06 October, 2018

'Rise and Resist' - considering high fashion and global carbon emissions

The face of pollution is not limited to dirty fossil fuels or raw sewage in our waterways
University of Melbourne’s Sustainable Society Institute,
 deputy director, Dr Sangetha Chandrashekeran (right)
 talks with author and sustainability editor at large for Vogue
 magazine, Clare Press.
The fast fashion we buy each season is creating a negative impact on our planet– The clothing production and selling process is often convoluted; the process entails textile manufactures, various suppliers, raw materials, quality checks, global and domestic shipping, retail, and the inevitable discarding of the item. 

Calculating the overall footprint of this industry is a feat of its own; a comprehensive analysis would take into account not only the clothing production process, but also the farming, harvesting, extraction, and manufacturing needed to create the materials.When examining the lifecycle of clothing there is a shocking amount of emissions and waste from both the production and disposal stage. 

It would be a monumental task to calculate the overall emissions of any single product. However, there are clear steps that industry players can make to reduce this footprint. Items that are made from reused or recyclable material all make a difference in creating a circular economy.
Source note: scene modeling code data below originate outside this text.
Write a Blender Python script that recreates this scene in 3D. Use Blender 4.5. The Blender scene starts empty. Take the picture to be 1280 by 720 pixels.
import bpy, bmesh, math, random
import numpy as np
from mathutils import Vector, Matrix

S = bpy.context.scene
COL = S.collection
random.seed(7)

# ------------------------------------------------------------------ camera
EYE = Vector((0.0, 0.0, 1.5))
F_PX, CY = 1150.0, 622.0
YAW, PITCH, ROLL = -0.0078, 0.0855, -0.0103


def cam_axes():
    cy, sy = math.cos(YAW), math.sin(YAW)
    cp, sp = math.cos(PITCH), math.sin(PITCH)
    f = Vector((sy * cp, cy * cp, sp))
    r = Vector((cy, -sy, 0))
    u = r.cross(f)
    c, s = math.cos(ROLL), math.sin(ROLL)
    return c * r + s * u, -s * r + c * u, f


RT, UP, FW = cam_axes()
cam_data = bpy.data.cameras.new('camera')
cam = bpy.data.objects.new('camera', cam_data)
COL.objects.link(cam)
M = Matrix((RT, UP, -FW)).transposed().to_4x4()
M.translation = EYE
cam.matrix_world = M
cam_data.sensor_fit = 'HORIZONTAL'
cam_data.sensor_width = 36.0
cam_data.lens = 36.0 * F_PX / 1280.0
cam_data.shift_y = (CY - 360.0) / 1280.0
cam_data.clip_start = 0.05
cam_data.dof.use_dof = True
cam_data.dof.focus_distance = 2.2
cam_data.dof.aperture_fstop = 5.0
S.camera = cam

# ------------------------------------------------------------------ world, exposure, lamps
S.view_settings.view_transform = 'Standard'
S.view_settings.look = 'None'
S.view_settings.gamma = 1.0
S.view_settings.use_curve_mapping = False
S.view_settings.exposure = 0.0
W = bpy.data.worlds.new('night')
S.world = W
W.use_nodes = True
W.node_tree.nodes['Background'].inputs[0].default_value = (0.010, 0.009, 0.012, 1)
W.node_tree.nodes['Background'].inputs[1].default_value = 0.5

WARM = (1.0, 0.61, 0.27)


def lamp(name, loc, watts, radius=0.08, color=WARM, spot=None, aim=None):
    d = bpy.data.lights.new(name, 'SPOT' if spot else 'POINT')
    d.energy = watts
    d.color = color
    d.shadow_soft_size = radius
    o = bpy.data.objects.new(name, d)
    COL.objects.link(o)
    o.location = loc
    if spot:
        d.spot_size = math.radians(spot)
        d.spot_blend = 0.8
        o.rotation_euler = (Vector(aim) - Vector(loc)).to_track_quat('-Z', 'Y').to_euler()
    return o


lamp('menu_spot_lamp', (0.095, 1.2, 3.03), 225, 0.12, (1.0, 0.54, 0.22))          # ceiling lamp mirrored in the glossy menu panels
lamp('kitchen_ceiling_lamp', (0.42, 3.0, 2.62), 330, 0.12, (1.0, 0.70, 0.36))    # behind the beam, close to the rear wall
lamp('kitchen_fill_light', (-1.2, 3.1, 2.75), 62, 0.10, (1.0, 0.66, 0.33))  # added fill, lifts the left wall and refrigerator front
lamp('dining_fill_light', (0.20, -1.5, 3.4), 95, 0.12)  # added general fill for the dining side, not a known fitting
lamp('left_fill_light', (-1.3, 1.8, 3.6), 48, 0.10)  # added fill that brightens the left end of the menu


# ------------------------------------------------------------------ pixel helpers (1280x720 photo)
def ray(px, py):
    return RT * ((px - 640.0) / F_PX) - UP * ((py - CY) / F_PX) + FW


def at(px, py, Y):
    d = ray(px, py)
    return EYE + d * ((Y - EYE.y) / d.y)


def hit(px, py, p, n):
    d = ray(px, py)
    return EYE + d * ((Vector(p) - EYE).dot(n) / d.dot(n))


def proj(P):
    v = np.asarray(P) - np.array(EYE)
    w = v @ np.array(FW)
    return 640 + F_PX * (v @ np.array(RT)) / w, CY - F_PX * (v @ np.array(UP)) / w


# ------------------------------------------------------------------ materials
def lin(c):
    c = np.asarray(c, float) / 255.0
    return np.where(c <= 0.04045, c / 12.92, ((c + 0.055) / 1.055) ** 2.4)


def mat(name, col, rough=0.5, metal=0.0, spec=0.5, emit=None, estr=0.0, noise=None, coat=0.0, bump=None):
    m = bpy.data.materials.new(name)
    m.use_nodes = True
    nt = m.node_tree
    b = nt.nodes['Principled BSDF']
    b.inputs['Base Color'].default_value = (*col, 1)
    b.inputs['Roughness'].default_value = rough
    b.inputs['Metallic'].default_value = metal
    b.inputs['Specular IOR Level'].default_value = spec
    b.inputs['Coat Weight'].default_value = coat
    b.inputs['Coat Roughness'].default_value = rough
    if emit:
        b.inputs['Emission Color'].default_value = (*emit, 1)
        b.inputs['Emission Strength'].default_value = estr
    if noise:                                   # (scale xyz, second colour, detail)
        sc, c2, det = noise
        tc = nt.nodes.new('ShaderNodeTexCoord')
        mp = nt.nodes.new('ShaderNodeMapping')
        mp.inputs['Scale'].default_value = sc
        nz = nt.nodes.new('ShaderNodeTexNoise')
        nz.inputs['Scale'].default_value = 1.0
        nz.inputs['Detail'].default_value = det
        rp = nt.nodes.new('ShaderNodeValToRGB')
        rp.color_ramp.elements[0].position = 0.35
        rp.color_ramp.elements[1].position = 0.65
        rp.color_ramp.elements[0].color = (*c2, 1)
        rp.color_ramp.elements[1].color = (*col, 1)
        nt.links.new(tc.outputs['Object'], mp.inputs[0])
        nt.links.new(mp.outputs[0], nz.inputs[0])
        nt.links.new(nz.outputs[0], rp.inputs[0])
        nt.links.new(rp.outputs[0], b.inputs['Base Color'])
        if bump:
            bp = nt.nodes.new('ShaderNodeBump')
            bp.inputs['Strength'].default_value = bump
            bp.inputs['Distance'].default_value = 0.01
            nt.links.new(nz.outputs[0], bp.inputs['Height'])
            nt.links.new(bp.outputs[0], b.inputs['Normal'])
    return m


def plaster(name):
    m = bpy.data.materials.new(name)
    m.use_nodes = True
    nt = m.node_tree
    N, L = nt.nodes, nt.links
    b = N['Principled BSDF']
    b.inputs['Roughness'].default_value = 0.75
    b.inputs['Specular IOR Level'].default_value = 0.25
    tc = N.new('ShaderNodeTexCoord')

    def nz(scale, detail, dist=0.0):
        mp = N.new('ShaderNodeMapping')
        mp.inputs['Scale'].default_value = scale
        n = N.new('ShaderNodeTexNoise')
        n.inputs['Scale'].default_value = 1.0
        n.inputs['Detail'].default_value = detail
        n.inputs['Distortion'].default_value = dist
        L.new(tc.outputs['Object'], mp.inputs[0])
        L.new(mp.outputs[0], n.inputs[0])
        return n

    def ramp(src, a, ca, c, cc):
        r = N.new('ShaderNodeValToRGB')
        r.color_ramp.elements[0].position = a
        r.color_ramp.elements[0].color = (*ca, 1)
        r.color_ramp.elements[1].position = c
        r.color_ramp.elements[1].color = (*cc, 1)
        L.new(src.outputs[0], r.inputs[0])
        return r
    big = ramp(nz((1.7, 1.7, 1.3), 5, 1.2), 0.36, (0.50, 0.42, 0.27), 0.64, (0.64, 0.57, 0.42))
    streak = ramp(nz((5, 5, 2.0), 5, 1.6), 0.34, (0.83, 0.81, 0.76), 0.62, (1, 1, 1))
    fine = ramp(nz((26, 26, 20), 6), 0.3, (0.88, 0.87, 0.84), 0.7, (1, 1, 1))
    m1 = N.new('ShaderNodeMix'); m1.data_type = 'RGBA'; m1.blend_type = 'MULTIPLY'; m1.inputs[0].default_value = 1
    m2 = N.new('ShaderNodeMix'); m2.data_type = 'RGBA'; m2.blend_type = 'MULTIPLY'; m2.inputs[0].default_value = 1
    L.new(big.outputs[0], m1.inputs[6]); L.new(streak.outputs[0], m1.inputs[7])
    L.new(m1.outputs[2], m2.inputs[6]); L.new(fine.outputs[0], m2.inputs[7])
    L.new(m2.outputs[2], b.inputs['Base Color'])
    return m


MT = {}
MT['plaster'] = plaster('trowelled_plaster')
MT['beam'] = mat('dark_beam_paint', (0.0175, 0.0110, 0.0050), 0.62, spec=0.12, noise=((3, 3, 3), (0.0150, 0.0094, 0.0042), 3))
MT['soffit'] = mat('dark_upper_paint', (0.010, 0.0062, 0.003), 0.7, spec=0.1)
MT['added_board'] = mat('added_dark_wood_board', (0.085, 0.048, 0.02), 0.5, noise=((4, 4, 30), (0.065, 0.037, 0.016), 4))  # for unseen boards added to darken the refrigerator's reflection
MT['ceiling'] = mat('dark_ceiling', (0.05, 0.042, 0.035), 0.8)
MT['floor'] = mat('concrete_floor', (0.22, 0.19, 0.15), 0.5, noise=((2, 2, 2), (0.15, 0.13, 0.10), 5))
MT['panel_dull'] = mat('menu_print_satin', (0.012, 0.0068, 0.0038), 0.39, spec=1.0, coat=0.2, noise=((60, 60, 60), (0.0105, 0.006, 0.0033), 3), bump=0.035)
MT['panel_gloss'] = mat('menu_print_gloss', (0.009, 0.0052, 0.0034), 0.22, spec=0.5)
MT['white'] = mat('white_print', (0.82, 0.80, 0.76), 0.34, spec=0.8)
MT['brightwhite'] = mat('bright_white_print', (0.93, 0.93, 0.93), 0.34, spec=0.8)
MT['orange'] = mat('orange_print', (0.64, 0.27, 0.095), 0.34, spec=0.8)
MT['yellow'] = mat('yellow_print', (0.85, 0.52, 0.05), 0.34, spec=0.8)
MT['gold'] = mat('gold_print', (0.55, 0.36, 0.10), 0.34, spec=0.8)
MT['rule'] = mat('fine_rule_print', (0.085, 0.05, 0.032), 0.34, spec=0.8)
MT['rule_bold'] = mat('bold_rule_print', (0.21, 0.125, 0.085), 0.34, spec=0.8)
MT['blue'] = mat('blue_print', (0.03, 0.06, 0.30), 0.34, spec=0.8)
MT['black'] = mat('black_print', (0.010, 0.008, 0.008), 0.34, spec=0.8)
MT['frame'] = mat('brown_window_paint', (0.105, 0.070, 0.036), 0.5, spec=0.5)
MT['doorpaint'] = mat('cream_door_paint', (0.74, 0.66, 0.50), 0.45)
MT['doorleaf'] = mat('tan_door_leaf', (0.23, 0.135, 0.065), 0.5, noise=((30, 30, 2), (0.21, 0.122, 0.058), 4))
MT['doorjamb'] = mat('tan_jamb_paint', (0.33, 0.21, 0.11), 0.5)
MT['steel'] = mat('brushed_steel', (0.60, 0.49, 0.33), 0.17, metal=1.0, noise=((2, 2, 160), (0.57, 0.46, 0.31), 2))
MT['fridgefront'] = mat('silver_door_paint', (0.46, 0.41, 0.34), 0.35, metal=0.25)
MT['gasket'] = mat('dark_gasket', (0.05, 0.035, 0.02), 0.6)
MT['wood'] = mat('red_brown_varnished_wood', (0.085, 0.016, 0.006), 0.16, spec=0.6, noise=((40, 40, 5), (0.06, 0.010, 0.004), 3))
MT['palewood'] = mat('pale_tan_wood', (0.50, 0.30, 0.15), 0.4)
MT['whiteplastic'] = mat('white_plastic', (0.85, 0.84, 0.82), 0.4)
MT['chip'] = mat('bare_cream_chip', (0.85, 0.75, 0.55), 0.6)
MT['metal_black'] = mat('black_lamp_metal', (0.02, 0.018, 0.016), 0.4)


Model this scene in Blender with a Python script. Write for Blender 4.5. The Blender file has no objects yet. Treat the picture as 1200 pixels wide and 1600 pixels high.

One who has thought a lot about fashion and its contribution to the world’s carbon dioxide problem is the sustainability Editor-at-large for Vogue magazine, Clare Press, who has written about that in her heart book, “Rise and Resist: How to change the world”.


Clare talked with the deputy director of the University of Melbourne’s Sustainable Society Institute, deputy director, Dr Sangetha Chandrashekeran, about her book and then answered questions from the more than 100 people in the audience at the university’s School of Design.